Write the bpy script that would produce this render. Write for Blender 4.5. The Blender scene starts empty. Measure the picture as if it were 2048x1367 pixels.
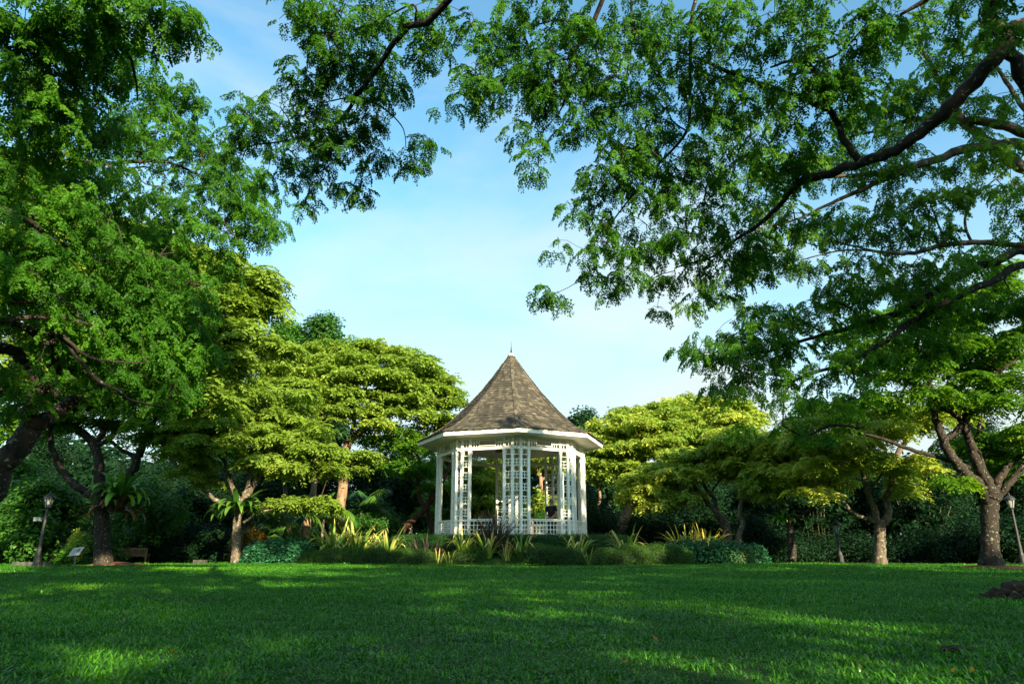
import bpy, bmesh, math, random
import numpy as np
from mathutils import Vector, Matrix, Euler
R = math.radians
rnd = random.Random(7)
rng = np.random.default_rng(7)
SC = bpy.context.scene
COL = SC.collection

# ---------------------------------------------------------------- camera
CAM_Z = 0.6
PITCH = R(17.0)
FPX = 1365.0                       # focal length in pixels of the 2048 px wide picture
cam = bpy.data.cameras.new('camera')
cam.sensor_width = 36.0
cam.lens = 36.0 * FPX / 2048.0
cam.clip_end = 3000
cam.clip_start = 0.05
camo = bpy.data.objects.new('camera', cam)
COL.objects.link(camo)
camo.location = (0, 0, CAM_Z)
camo.rotation_euler = (math.pi / 2 + PITCH, 0, 0)
SC.camera = camo

# ---------------------------------------------------------------- light
SUN_EL = 17.0
SUN_AZ = 28.0                      # degrees to the right of straight behind the camera
sdir = Vector((math.sin(R(SUN_AZ)) * math.cos(R(SUN_EL)), -math.cos(R(SUN_AZ)) * math.cos(R(SUN_EL)), math.sin(R(SUN_EL))))
sun = bpy.data.lights.new('sun', 'SUN')
sun.energy = 4.4
sun.angle = R(0.5)
sun.color = (1.0, 0.84, 0.56)
suno = bpy.data.objects.new('sun', sun)
COL.objects.link(suno)
suno.location = (0, -20, 40)
suno.rotation_euler = (-sdir).to_track_quat('-Z', 'Y').to_euler()

world = bpy.data.worlds.new('World')
SC.world = world
world.use_nodes = True
wt = world.node_tree
wt.nodes.clear()
def wn(t, **k):
    n = wt.nodes.new(t)
    for a, b in k.items():
        setattr(n, a, b)
    return n
sky = wn('ShaderNodeTexSky', sky_type='NISHITA', sun_disc=False)
sky.sun_elevation = R(SUN_EL)
sky.sun_rotation = R(180 - SUN_AZ)
sky.altitude = 0
sky.air_density = 1.0
sky.dust_density = 1.2
sky.ozone_density = 2.0
bg = wn('ShaderNodeBackground')
bg.inputs['Strength'].default_value = 0.098
tc = wn('ShaderNodeTexCoord')
mp = wn('ShaderNodeMapping')
mp.inputs['Scale'].default_value = (1.0, 1.0, 2.6)
mp.inputs['Rotation'].default_value = (R(18), R(-24), 0)
nz = wn('ShaderNodeTexNoise')
nz.inputs['Scale'].default_value = 1.7
nz.inputs['Detail'].default_value = 7
nz.inputs['Roughness'].default_value = 0.52
nz.inputs['Distortion'].default_value = 0.5
rp = wn('ShaderNodeValToRGB')
rp.color_ramp.elements[0].position = 0.45
rp.color_ramp.elements[1].position = 0.66
rp.color_ramp.elements[0].color = (0, 0, 0, 1)
rp.color_ramp.elements[1].color = (1, 1, 1, 1)
sep = wn('ShaderNodeSeparateXYZ')
hz = wn('ShaderNodeMapRange')                        # thin high cloud thickens to the horizon
hz.inputs['From Min'].default_value = 0.0
hz.inputs['From Max'].default_value = 0.50
hz.inputs['To Min'].default_value = 0.85
hz.inputs['To Max'].default_value = 0.0
add = wn('ShaderNodeMath', operation='MULTIPLY_ADD', use_clamp=True)
add.inputs[1].default_value = 0.70
tint = wn('ShaderNodeMixRGB', blend_type='MULTIPLY')
tint.inputs['Fac'].default_value = 1.0
tint.inputs['Color2'].default_value = (0.76, 1.10, 1.03, 1)
mixc = wn('ShaderNodeMixRGB')
mixc.inputs['Color2'].default_value = (2.32, 2.72, 2.74, 1)
out = wn('ShaderNodeOutputWorld')
L = wt.links.new
L(tc.outputs['Generated'], mp.inputs['Vector'])
L(mp.outputs['Vector'], nz.inputs['Vector'])
L(nz.outputs['Fac'], rp.inputs['Fac'])
L(tc.outputs['Generated'], sep.inputs['Vector'])
L(sep.outputs['Z'], hz.inputs['Value'])
L(rp.outputs['Color'], add.inputs[0])
L(hz.outputs['Result'], add.inputs[2])
L(sky.outputs['Color'], tint.inputs['Color1'])
L(tint.outputs['Color'], mixc.inputs['Color1'])
L(add.outputs['Value'], mixc.inputs['Fac'])
L(mixc.outputs['Color'], bg.inputs['Color'])
L(bg.outputs['Background'], out.inputs['Surface'])

SC.view_settings.view_transform = 'Standard'
SC.view_settings.look = 'None'
SC.view_settings.exposure = 1.88
SC.view_settings.gamma = 1.0
SC.view_settings.use_curve_mapping = False
SC.render.engine = 'CYCLES'
SC.cycles.max_bounces = 8
SC.cycles.diffuse_bounces = 4
SC.cycles.transmission_bounces = 4
SC.cycles.transparent_max_bounces = 6
SC.cycles.use_denoising = True
SC.cycles.caustics_reflective = False
SC.cycles.caustics_refractive = False

# ---------------------------------------------------------------- helpers
def P(x, y, d):
    """world point seen at picture pixel (x, y) of the 2048 px frame, at forward distance d"""
    u, v = (x - 1024) / FPX, -(y - 683.5) / FPX
    c, s = math.cos(PITCH), math.sin(PITCH)
    dy, dz = c - v * s, s + v * c
    t = d / dy
    return Vector((u * t, d, CAM_Z + dz * t))

def sm(a, b, x):
    t = min(1, max(0, (x - a) / (b - a)))
    return t * t * (3 - 2 * t)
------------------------
■ EXERCISE GOAL ■
For each line in the data above that contains the string "render", extract the line.

■ RESULT ■
Write the bpy script that would produce this render. Write for Blender 4.5. The Blender scene starts empty. Measure the picture as if it were 2048x1367 pixels.
SC.render.engine = 'CYCLES'